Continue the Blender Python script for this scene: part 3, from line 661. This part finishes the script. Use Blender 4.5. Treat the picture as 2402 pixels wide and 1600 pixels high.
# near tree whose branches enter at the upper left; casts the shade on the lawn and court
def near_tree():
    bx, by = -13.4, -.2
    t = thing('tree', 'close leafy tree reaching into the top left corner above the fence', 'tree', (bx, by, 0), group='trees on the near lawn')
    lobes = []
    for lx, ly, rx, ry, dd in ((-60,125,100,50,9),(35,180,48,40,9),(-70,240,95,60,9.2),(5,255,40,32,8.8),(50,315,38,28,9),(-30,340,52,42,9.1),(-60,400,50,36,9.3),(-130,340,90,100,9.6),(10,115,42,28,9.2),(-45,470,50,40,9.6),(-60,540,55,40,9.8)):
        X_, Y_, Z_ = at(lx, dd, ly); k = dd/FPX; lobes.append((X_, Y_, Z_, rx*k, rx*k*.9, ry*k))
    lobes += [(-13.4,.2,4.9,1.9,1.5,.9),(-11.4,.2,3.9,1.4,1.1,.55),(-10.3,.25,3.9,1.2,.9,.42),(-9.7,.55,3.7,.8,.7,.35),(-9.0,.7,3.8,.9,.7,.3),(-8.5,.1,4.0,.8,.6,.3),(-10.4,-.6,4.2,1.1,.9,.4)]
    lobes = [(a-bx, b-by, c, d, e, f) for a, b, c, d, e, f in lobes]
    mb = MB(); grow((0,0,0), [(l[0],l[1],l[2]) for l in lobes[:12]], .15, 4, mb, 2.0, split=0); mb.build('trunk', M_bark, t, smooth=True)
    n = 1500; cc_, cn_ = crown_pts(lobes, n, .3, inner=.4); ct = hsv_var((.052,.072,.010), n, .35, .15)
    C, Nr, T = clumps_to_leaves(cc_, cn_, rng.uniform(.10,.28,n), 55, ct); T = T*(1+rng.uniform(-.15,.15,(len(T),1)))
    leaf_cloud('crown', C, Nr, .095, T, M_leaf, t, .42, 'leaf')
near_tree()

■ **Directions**
Copy out each line exactly.

■ **Correct answer**
Continue the Blender Python script for this scene: part 3, from line 661. This part finishes the script. Use Blender 4.5. Treat the picture as 2402 pixels wide and 1600 pixels high.
# near tree whose branches enter at the upper left; casts the shade on the lawn and court
def near_tree():
    bx, by = -13.4, -.2
    t = thing('tree', 'close leafy tree reaching into the top left corner above the fence', 'tree', (bx, by, 0), group='trees on the near lawn')
    lobes = []
    for lx, ly, rx, ry, dd in ((-60,125,100,50,9),(35,180,48,40,9),(-70,240,95,60,9.2),(5,255,40,32,8.8),(50,315,38,28,9),(-30,340,52,42,9.1),(-60,400,50,36,9.3),(-130,340,90,100,9.6),(10,115,42,28,9.2),(-45,470,50,40,9.6),(-60,540,55,40,9.8)):
        X_, Y_, Z_ = at(lx, dd, ly); k = dd/FPX; lobes.append((X_, Y_, Z_, rx*k, rx*k*.9, ry*k))
    lobes += [(-13.4,.2,4.9,1.9,1.5,.9),(-11.4,.2,3.9,1.4,1.1,.55),(-10.3,.25,3.9,1.2,.9,.42),(-9.7,.55,3.7,.8,.7,.35),(-9.0,.7,3.8,.9,.7,.3),(-8.5,.1,4.0,.8,.6,.3),(-10.4,-.6,4.2,1.1,.9,.4)]
    lobes = [(a-bx, b-by, c, d, e, f) for a, b, c, d, e, f in lobes]
    mb = MB(); grow((0,0,0), [(l[0],l[1],l[2]) for l in lobes[:12]], .15, 4, mb, 2.0, split=0); mb.build('trunk', M_bark, t, smooth=True)
    n = 1500; cc_, cn_ = crown_pts(lobes, n, .3, inner=.4); ct = hsv_var((.052,.072,.010), n, .35, .15)
    C, Nr, T = clumps_to_leaves(cc_, cn_, rng.uniform(.10,.28,n), 55, ct); T = T*(1+rng.uniform(-.15,.15,(len(T),1)))
    leaf_cloud('crown', C, Nr, .095, T, M_leaf, t, .42, 'leaf')
near_tree()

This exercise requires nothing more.